Your objective.
Write out the listing below in full and exactly, leaving out every picture.

Stored data.
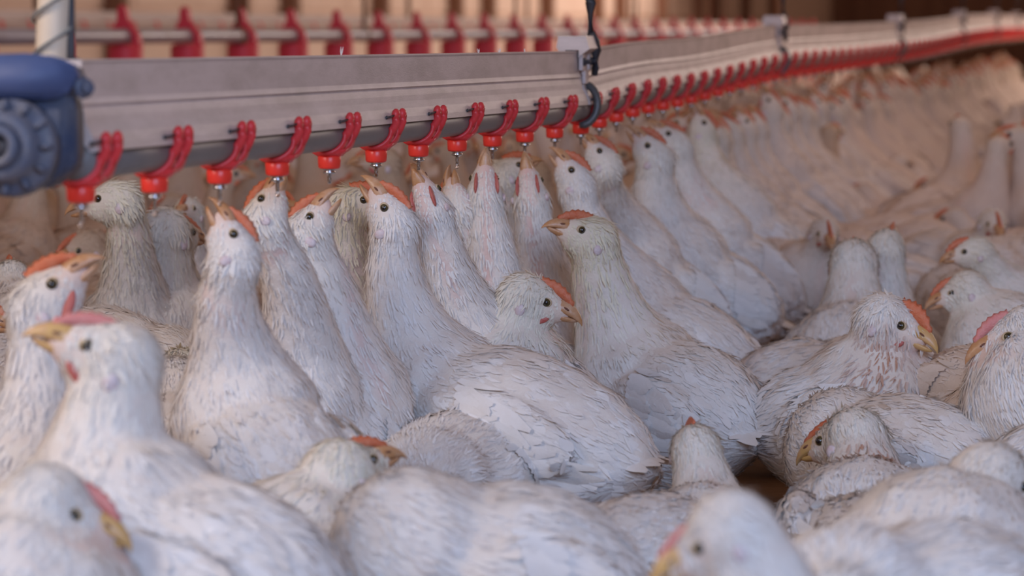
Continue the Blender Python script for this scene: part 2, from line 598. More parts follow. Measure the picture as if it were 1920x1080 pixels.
# hanger brackets at the joints of the line
for hi, k in enumerate((10.8, 25, 39.5, 54, 68.5, 83)):
    p = line_pos(k)
    a, r, u = line_frame(k)
    Mx = Matrix((r, a, u)).transposed().to_4x4()
    Mx.translation = p
    br = empty('line_hanger', p, ['black strap hanger with beige bolted clamp at the middle joint of the drinker line',
                                  'blurred dark hanger at the second joint of the drinker line, near the bend',
                                  'blurred dark hanger at the third joint of the drinker line',
                                  'blurred dark hanger at the fourth joint of the drinker line',
                                  'blurred hanger at the fifth joint of the drinker line',
                                  'blurred hanger at the farthest joint of the drinker line'][hi], 'hanger', 'hangers of the drinker line')
    br.rotation_euler = Mx.to_euler()
    # clamp hat over the rail top
    bm = bmesh.new()
    prism(bm, [(-0.014, 0.080), (-0.024, 0.096), (-0.021, 0.113), (0.021, 0.113), (0.027, 0.094), (0.016, 0.086), (0.0095, 0.080), (0.0105, 0.092),
               (-0.0105, 0.092), (-0.0095, 0.080)], 0.085, Matrix())
    for y in (-0.028, 0.030):
        add_box(bm, (0.0125, y, 0.078), (0.006, 0.018, 0.034), bevel=0.001)
    add_box(bm, (0.0108, 0.003, 0.072), (0.004, 0.034, 0.036), bevel=0.001)
    add_box(bm, (0.0125, 0.004, 0.050), (0.005, 0.030, 0.020), bevel=0.001)
    link('clamp', bm_mesh('clamp', bm, False), M_RAIL, br)
    for y in (-0.028, 0.030):
        bm = bmesh.new()
        add_lathe(bm, [(0.0062, 0), (0.0062, 0.004), (0.0036, 0.0045), (0.0036, 0.010), (0.002, 0.011)],
                  Matrix.Translation((0.015, y, 0.074)) @ Matrix.Rotation(R_(90), 4, 'Y'), seg=8)
        link('bolt', bm_mesh('bolt', bm, False), M_DARK, br)
    # black strap
    bm = bmesh.new()
    add_tube(bm, [(0.021, 0.034, 0.052), (0.022, 0.036, 0.064), (0.023, 0.037, 0.090), (0.022, 0.036, 0.104), (0.016, 0.03, 0.118)],
             [0.0045, 0.0060, 0.0085, 0.0075, 0.0065], 10)
    add_tube(bm, [(0.016, 0.03, 0.116), (0.015, 0.03, 0.150), (0.016, 0.03, 0.163), (0.015, 0.03, 0.170)], [0.0052, 0.0052, 0.0085, 0.0085], 10)
    add_tube(bm, [(0.012, 0.03, 0.168), (0.013, 0.03, 0.185), (0.010, 0.028, 1.6)], [0.0030, 0.0025, 0.0022], 6)
    add_tube(bm, [(0.020, 0.03, 0.160), (0.022, 0.03, 0.175), (0.010, 0.028, 1.6)], [0.0030, 0.0025, 0.0022], 6)
    link('strap', bm_mesh('strap', bm), M_DARK, br)
    # hose loop under the joint
    bm = bmesh.new()
    pts = []
    for i in range(15):
        t = R_(150 - 245 * i / 14)
        pts.append((0.006 + 0.024 * math.cos(t), 0.03 - 0.03 * i / 14, 0.008 + 0.031 * math.sin(t)))
    add_tube(bm, pts, [0.0040] + [0.0062] * 13 + [0.0045], 10, hint=Vector((0, 1, 0)))
    link('joint_hoop', bm_mesh('joint_hoop', bm), M_HOSE, br)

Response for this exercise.
Continue the Blender Python script for this scene: part 2, from line 598. More parts follow. Measure the picture as if it were 1920x1080 pixels.
# hanger brackets at the joints of the line
for hi, k in enumerate((10.8, 25, 39.5, 54, 68.5, 83)):
    p = line_pos(k)
    a, r, u = line_frame(k)
    Mx = Matrix((r, a, u)).transposed().to_4x4()
    Mx.translation = p
    br = empty('line_hanger', p, ['black strap hanger with beige bolted clamp at the middle joint of the drinker line',
                                  'blurred dark hanger at the second joint of the drinker line, near the bend',
                                  'blurred dark hanger at the third joint of the drinker line',
                                  'blurred dark hanger at the fourth joint of the drinker line',
                                  'blurred hanger at the fifth joint of the drinker line',
                                  'blurred hanger at the farthest joint of the drinker line'][hi], 'hanger', 'hangers of the drinker line')
    br.rotation_euler = Mx.to_euler()
    # clamp hat over the rail top
    bm = bmesh.new()
    prism(bm, [(-0.014, 0.080), (-0.024, 0.096), (-0.021, 0.113), (0.021, 0.113), (0.027, 0.094), (0.016, 0.086), (0.0095, 0.080), (0.0105, 0.092),
               (-0.0105, 0.092), (-0.0095, 0.080)], 0.085, Matrix())
    for y in (-0.028, 0.030):
        add_box(bm, (0.0125, y, 0.078), (0.006, 0.018, 0.034), bevel=0.001)
    add_box(bm, (0.0108, 0.003, 0.072), (0.004, 0.034, 0.036), bevel=0.001)
    add_box(bm, (0.0125, 0.004, 0.050), (0.005, 0.030, 0.020), bevel=0.001)
    link('clamp', bm_mesh('clamp', bm, False), M_RAIL, br)
    for y in (-0.028, 0.030):
        bm = bmesh.new()
        add_lathe(bm, [(0.0062, 0), (0.0062, 0.004), (0.0036, 0.0045), (0.0036, 0.010), (0.002, 0.011)],
                  Matrix.Translation((0.015, y, 0.074)) @ Matrix.Rotation(R_(90), 4, 'Y'), seg=8)
        link('bolt', bm_mesh('bolt', bm, False), M_DARK, br)
    # black strap
    bm = bmesh.new()
    add_tube(bm, [(0.021, 0.034, 0.052), (0.022, 0.036, 0.064), (0.023, 0.037, 0.090), (0.022, 0.036, 0.104), (0.016, 0.03, 0.118)],
             [0.0045, 0.0060, 0.0085, 0.0075, 0.0065], 10)
    add_tube(bm, [(0.016, 0.03, 0.116), (0.015, 0.03, 0.150), (0.016, 0.03, 0.163), (0.015, 0.03, 0.170)], [0.0052, 0.0052, 0.0085, 0.0085], 10)
    add_tube(bm, [(0.012, 0.03, 0.168), (0.013, 0.03, 0.185), (0.010, 0.028, 1.6)], [0.0030, 0.0025, 0.0022], 6)
    add_tube(bm, [(0.020, 0.03, 0.160), (0.022, 0.03, 0.175), (0.010, 0.028, 1.6)], [0.0030, 0.0025, 0.0022], 6)
    link('strap', bm_mesh('strap', bm), M_DARK, br)
    # hose loop under the joint
    bm = bmesh.new()
    pts = []
    for i in range(15):
        t = R_(150 - 245 * i / 14)
        pts.append((0.006 + 0.024 * math.cos(t), 0.03 - 0.03 * i / 14, 0.008 + 0.031 * math.sin(t)))
    add_tube(bm, pts, [0.0040] + [0.0062] * 13 + [0.0045], 10, hint=Vector((0, 1, 0)))
    link('joint_hoop', bm_mesh('joint_hoop', bm), M_HOSE, br)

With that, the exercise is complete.